◆ Supplied material:
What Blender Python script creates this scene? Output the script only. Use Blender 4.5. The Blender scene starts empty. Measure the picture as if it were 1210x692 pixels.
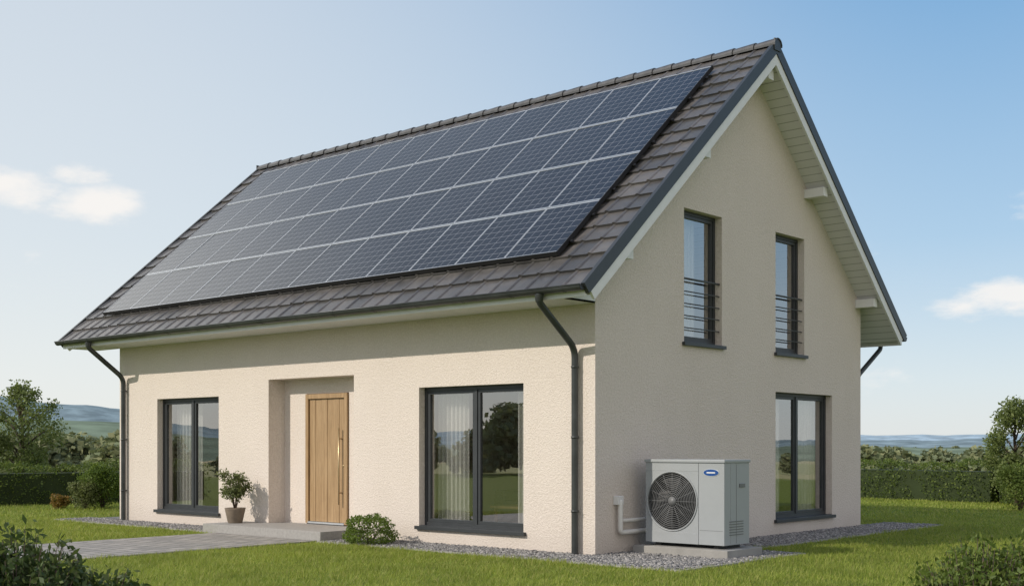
import bpy, bmesh, math, random
import numpy as np
from mathutils import Vector, Matrix
random.seed(7); rng=np.random.default_rng(7)
sc=bpy.context.scene
sc.view_settings.view_transform='Standard'; sc.view_settings.look='None'; sc.view_settings.exposure=0
COL=sc.collection
# ---------------------------------------------------------------- camera
CAM=np.array([9.90,-13.01]); FW=np.array([-0.6585,0.7527]); RT=np.array([0.7527,0.6585])
def W(px,Y):
    p=CAM+FW*Y+RT*((px-605)/1435*Y); return float(p[0]),float(p[1])
cd=bpy.data.cameras.new("camera"); cam=bpy.data.objects.new("camera",cd); COL.objects.link(cam)
cam.location=(9.90,-13.01,1.5); cam.rotation_euler=(math.radians(90),0,math.radians(41.19))
cd.sensor_width=36; cd.lens=36*1435/1210; cd.shift_y=(525-346)/1210; cd.clip_end=9000; cd.clip_start=0.1
sc.camera=cam
# ---------------------------------------------------------------- materials
class NT:
    def __init__(s,name):
        s.m=bpy.data.materials.new(name); s.m.use_nodes=True; s.t=s.m.node_tree; s.n=s.t.nodes; s.l=s.t.links
        s.b=s.n['Principled BSDF']; s.out=s.n['Material Output']
    def N(s,t,**k):
        n=s.n.new(t)
        for a,v in k.items(): setattr(n,a,v)
        return n
    def L(s,a,b): s.l.new(a,b)
    def coord(s,kind='Object'): return s.N('ShaderNodeTexCoord').outputs[kind]
    def noise(s,scale,detail=4,vec=None,rough=.55):
        n=s.N('ShaderNodeTexNoise'); n.inputs['Scale'].default_value=scale; n.inputs['Detail'].default_value=detail; n.inputs['Roughness'].default_value=rough
        s.L(vec if vec is not None else s.coord(),n.inputs['Vector']); return n
    def ramp(s,fac,stops):
        r=s.N('ShaderNodeValToRGB'); e=r.color_ramp.elements
        e[0].position=stops[0][0]; e[0].color=(*stops[0][1],1); e[1].position=stops[-1][0]; e[1].color=(*stops[-1][1],1)
        for p,c in stops[1:-1]:
            x=e.new(p); x.color=(*c,1)
        s.L(fac,r.inputs[0]); return r.outputs[0]
    def math(s,op,a,b=None):
        n=s.N('ShaderNodeMath',operation=op)
        for i,v in enumerate((a,b)):
            if v is None: continue
            if isinstance(v,(int,float)): n.inputs[i].default_value=v
            else: s.L(v,n.inputs[i])
        return n.outputs[0]
    def mix(s,f,a,b,bt='MIX'):
        n=s.N('ShaderNodeMix',data_type='RGBA',blend_type=bt)
        for i,v in ((0,f),(6,a),(7,b)):
            if isinstance(v,(int,float)): n.inputs[i].default_value=v
            elif isinstance(v,tuple): n.inputs[i].default_value=(*v,1)
            else: s.L(v,n.inputs[i])
        return n.outputs[2]
    def bump(s,h,st=.3,dist=.01):
        n=s.N('ShaderNodeBump'); n.inputs['Strength'].default_value=st; n.inputs['Distance'].default_value=dist
        s.L(h,n.inputs['Height']); s.L(n.outputs[0],s.b.inputs['Normal']); return n.outputs[0]
    def set(s,col=None,rough=None,metal=None,spec=None):
        if col is not None:
            if isinstance(col,tuple): s.b.inputs['Base Color'].default_value=(*col,1)
            else: s.L(col,s.b.inputs['Base Color'])
        if rough is not None:
            if isinstance(rough,(int,float)): s.b.inputs['Roughness'].default_value=rough
            else: s.L(rough,s.b.inputs['Roughness'])
        if metal is not None: s.b.inputs['Metallic'].default_value=metal
        if spec is not None: s.b.inputs['Specular IOR Level'].default_value=spec
        return s.m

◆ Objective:
Reproduce the material word for word, minus the images.

◆ The response:
What Blender Python script creates this scene? Output the script only. Use Blender 4.5. The Blender scene starts empty. Measure the picture as if it were 1210x692 pixels.
import bpy, bmesh, math, random
import numpy as np
from mathutils import Vector, Matrix
random.seed(7); rng=np.random.default_rng(7)
sc=bpy.context.scene
sc.view_settings.view_transform='Standard'; sc.view_settings.look='None'; sc.view_settings.exposure=0
COL=sc.collection
# ---------------------------------------------------------------- camera
CAM=np.array([9.90,-13.01]); FW=np.array([-0.6585,0.7527]); RT=np.array([0.7527,0.6585])
def W(px,Y):
    p=CAM+FW*Y+RT*((px-605)/1435*Y); return float(p[0]),float(p[1])
cd=bpy.data.cameras.new("camera"); cam=bpy.data.objects.new("camera",cd); COL.objects.link(cam)
cam.location=(9.90,-13.01,1.5); cam.rotation_euler=(math.radians(90),0,math.radians(41.19))
cd.sensor_width=36; cd.lens=36*1435/1210; cd.shift_y=(525-346)/1210; cd.clip_end=9000; cd.clip_start=0.1
sc.camera=cam
# ---------------------------------------------------------------- materials
class NT:
    def __init__(s,name):
        s.m=bpy.data.materials.new(name); s.m.use_nodes=True; s.t=s.m.node_tree; s.n=s.t.nodes; s.l=s.t.links
        s.b=s.n['Principled BSDF']; s.out=s.n['Material Output']
    def N(s,t,**k):
        n=s.n.new(t)
        for a,v in k.items(): setattr(n,a,v)
        return n
    def L(s,a,b): s.l.new(a,b)
    def coord(s,kind='Object'): return s.N('ShaderNodeTexCoord').outputs[kind]
    def noise(s,scale,detail=4,vec=None,rough=.55):
        n=s.N('ShaderNodeTexNoise'); n.inputs['Scale'].default_value=scale; n.inputs['Detail'].default_value=detail; n.inputs['Roughness'].default_value=rough
        s.L(vec if vec is not None else s.coord(),n.inputs['Vector']); return n
    def ramp(s,fac,stops):
        r=s.N('ShaderNodeValToRGB'); e=r.color_ramp.elements
        e[0].position=stops[0][0]; e[0].color=(*stops[0][1],1); e[1].position=stops[-1][0]; e[1].color=(*stops[-1][1],1)
        for p,c in stops[1:-1]:
            x=e.new(p); x.color=(*c,1)
        s.L(fac,r.inputs[0]); return r.outputs[0]
    def math(s,op,a,b=None):
        n=s.N('ShaderNodeMath',operation=op)
        for i,v in enumerate((a,b)):
            if v is None: continue
            if isinstance(v,(int,float)): n.inputs[i].default_value=v
            else: s.L(v,n.inputs[i])
        return n.outputs[0]
    def mix(s,f,a,b,bt='MIX'):
        n=s.N('ShaderNodeMix',data_type='RGBA',blend_type=bt)
        for i,v in ((0,f),(6,a),(7,b)):
            if isinstance(v,(int,float)): n.inputs[i].default_value=v
            elif isinstance(v,tuple): n.inputs[i].default_value=(*v,1)
            else: s.L(v,n.inputs[i])
        return n.outputs[2]
    def bump(s,h,st=.3,dist=.01):
        n=s.N('ShaderNodeBump'); n.inputs['Strength'].default_value=st; n.inputs['Distance'].default_value=dist
        s.L(h,n.inputs['Height']); s.L(n.outputs[0],s.b.inputs['Normal']); return n.outputs[0]
    def set(s,col=None,rough=None,metal=None,spec=None):
        if col is not None:
            if isinstance(col,tuple): s.b.inputs['Base Color'].default_value=(*col,1)
            else: s.L(col,s.b.inputs['Base Color'])
        if rough is not None:
            if isinstance(rough,(int,float)): s.b.inputs['Roughness'].default_value=rough
            else: s.L(rough,s.b.inputs['Roughness'])
        if metal is not None: s.b.inputs['Metallic'].default_value=metal
        if spec is not None: s.b.inputs['Specular IOR Level'].default_value=spec
        return s.m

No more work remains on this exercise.